> Recorded information
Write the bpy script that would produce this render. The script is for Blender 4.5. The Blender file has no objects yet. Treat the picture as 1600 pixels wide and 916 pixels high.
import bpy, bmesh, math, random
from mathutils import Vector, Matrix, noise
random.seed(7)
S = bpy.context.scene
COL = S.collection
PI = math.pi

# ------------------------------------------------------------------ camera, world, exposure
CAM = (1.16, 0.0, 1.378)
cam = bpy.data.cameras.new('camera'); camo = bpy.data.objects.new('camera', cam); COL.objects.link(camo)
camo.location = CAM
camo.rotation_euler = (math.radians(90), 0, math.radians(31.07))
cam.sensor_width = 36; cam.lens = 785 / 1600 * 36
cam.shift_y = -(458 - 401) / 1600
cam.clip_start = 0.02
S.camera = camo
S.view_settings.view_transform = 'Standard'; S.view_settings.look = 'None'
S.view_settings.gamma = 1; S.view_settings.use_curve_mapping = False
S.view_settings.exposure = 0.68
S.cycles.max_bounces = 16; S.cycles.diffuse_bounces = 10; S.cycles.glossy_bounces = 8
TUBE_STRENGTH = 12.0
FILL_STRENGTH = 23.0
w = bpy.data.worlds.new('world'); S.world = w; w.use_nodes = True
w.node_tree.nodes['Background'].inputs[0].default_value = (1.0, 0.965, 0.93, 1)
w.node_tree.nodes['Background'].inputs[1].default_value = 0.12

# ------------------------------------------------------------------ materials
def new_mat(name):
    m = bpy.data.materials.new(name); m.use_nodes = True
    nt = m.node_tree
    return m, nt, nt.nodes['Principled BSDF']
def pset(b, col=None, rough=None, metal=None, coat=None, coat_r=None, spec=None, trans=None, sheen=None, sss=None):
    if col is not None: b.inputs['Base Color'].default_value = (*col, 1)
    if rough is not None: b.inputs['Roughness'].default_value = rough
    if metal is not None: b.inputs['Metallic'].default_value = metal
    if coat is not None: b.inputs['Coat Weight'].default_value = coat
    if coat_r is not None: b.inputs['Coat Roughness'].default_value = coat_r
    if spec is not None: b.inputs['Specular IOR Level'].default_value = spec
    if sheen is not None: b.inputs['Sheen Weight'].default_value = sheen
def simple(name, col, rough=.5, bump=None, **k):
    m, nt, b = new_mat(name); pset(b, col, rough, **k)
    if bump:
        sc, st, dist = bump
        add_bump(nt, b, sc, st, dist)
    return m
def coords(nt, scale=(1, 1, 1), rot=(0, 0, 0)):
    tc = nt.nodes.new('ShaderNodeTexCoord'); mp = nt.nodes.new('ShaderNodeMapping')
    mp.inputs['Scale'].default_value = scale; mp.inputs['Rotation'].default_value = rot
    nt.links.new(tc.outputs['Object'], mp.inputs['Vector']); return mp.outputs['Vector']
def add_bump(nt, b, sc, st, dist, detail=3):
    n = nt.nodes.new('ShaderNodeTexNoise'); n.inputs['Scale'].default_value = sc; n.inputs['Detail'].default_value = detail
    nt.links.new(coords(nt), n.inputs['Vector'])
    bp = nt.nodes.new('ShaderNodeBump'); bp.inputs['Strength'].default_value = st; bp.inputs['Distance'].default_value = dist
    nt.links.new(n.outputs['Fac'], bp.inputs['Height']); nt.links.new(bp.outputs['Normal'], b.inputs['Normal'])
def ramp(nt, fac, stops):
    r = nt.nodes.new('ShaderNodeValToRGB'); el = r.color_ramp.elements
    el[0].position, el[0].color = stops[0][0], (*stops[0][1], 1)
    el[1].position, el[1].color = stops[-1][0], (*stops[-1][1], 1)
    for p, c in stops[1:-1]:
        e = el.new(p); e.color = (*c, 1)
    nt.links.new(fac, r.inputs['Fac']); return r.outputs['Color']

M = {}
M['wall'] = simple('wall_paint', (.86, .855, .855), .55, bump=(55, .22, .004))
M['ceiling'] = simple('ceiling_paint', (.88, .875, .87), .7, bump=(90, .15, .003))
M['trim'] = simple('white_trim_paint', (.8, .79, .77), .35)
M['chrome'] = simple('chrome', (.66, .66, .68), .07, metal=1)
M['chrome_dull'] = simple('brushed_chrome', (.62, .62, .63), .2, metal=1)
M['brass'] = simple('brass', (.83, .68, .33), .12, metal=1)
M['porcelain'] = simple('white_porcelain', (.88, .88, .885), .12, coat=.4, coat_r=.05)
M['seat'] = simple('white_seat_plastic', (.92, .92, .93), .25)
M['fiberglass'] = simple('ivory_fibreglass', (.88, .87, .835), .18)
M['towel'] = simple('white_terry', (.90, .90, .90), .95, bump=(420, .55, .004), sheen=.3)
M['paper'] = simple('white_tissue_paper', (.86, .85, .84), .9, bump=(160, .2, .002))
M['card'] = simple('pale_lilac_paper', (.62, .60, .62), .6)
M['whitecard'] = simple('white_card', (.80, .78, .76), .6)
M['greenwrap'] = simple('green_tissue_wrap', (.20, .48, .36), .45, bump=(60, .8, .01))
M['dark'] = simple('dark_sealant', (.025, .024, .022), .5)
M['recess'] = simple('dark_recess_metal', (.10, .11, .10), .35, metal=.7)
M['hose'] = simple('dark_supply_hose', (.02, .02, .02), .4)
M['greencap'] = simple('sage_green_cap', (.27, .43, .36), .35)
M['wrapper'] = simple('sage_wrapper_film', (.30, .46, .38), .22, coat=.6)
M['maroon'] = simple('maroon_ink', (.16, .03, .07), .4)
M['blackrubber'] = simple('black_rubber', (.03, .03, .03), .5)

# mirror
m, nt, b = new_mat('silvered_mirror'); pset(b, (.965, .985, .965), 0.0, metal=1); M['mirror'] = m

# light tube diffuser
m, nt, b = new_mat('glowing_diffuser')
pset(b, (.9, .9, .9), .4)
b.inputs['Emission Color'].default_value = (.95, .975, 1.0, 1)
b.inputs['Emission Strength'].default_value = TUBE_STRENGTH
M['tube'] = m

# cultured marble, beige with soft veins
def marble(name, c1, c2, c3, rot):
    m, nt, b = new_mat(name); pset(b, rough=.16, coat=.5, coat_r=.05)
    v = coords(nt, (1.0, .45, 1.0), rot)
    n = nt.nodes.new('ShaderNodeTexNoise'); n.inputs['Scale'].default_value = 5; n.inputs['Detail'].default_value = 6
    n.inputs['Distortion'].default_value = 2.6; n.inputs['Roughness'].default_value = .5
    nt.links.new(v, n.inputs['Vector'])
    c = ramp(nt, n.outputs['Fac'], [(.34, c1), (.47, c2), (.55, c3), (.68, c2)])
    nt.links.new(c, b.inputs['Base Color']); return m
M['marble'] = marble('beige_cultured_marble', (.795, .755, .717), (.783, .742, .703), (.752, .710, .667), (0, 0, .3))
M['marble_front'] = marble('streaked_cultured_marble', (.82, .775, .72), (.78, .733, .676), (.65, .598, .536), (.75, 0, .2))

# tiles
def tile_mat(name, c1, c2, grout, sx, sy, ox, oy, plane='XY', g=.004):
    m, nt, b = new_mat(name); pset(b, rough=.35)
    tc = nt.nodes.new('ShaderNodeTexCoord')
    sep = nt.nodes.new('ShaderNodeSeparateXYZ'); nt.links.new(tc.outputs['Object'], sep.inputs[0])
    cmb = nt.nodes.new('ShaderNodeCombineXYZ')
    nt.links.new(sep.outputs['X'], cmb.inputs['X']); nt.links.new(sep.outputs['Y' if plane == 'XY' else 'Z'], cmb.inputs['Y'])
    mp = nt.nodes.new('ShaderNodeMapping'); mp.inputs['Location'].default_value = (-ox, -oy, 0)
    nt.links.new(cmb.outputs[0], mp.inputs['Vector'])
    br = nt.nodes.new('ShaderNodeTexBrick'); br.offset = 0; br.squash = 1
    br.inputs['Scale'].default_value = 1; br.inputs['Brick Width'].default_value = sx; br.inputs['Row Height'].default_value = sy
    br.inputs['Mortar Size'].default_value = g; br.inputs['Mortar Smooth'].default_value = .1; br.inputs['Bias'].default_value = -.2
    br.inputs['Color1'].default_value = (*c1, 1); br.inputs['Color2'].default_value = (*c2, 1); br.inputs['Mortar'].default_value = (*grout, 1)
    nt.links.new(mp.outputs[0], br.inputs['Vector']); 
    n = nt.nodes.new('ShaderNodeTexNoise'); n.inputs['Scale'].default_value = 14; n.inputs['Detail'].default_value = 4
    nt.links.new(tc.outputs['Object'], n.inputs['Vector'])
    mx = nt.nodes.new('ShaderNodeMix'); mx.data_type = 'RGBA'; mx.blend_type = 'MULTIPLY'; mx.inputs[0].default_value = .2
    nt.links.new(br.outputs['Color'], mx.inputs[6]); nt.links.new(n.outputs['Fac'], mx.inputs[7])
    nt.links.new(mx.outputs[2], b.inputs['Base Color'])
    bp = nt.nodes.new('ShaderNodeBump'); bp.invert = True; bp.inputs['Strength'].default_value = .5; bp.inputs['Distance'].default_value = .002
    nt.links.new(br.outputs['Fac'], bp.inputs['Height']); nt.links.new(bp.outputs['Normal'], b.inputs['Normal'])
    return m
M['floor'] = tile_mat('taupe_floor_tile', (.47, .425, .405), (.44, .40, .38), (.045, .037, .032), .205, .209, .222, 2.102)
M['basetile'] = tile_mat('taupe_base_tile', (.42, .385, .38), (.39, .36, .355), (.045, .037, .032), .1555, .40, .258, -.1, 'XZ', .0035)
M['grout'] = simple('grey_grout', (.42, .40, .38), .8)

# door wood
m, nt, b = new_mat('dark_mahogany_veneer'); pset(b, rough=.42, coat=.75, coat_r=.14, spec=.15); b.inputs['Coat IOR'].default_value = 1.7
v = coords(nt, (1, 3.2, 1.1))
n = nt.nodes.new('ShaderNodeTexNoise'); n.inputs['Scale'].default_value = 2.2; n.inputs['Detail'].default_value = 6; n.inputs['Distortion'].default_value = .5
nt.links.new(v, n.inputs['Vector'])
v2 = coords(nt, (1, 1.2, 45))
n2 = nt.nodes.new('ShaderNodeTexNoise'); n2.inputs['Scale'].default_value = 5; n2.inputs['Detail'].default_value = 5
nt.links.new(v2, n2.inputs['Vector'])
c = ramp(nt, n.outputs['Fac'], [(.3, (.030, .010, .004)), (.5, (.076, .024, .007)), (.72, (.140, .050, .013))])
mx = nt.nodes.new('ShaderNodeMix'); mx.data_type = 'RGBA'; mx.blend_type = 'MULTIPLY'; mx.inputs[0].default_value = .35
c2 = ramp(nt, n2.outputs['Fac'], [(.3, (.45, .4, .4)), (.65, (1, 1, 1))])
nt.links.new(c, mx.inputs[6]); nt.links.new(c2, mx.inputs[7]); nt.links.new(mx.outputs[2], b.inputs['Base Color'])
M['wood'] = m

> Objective
How many of the lines above include the word "objects"? Respond with the number alone.

> Result for this task
2